Structure and Molecular Motion of Poly(ethylene oxide) Chains Tethered on Silica, Depended on Grafting Ratio by the Spin Labeled Method

Abstract

Electron spin resonance (ESR) spectroscopy of spin-labeled poly(ethylene oxide) (SL-PEO) tethered on silica was studied to characterize the conformation and local dynamics of the chain end. The e.s.r. spectra could be interpreted in terms of two components from two different kinds of spin labels attached to “train” and “tail” segments, which were strongly and weakly interacted with the silica surface. The structure and molecular motion of the chains are strongly dependent on the grafting ratio. The fractional amount of the “train” segment decreases remarkably with an increase in the grafting ratio.

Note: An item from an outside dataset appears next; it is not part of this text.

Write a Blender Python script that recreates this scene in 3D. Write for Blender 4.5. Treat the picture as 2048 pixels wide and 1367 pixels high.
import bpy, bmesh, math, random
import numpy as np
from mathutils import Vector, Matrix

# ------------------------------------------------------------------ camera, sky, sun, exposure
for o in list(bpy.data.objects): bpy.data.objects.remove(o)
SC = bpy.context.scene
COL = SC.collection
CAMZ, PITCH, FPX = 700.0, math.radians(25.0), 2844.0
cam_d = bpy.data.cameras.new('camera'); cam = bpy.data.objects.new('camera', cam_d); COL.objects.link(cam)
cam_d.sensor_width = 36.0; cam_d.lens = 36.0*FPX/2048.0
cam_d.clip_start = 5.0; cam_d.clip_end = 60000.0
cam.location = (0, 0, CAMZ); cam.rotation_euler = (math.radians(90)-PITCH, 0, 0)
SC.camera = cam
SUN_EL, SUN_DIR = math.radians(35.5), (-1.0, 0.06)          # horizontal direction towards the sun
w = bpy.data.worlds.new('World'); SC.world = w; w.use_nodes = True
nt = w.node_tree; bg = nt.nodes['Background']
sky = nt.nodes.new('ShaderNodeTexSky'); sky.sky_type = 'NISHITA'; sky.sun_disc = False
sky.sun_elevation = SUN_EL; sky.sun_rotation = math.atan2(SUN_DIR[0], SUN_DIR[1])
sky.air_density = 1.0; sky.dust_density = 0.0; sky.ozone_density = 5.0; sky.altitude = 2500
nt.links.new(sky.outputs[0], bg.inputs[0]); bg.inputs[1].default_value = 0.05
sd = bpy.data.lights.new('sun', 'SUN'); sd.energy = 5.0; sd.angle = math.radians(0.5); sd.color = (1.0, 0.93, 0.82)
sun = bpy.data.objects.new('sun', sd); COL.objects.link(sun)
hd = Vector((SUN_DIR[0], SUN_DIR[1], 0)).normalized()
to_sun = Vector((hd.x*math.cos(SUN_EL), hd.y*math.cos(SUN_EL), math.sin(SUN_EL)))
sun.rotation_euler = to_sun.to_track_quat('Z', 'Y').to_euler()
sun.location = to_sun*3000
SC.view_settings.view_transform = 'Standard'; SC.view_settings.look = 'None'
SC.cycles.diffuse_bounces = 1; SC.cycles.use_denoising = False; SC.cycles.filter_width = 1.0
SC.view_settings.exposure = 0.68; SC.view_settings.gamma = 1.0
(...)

From the temperature dependence of the e.s.r. spectra, it was found that the molecular mobility of the “tail” segment was higher and that of the “train” segment was extremely lower than the PEO chains in the homopolymer bulk. These facts suggest that the “tail” segments are protruding from the silica surface and having a low segmental density, whereas the “train” segments are trapped near the silica surface. It can be also considered that the fractional amount of the “tail” segment increases abruptly with an increase in the grafting ratio after the tethered chains of a coiled structure form one monolayer.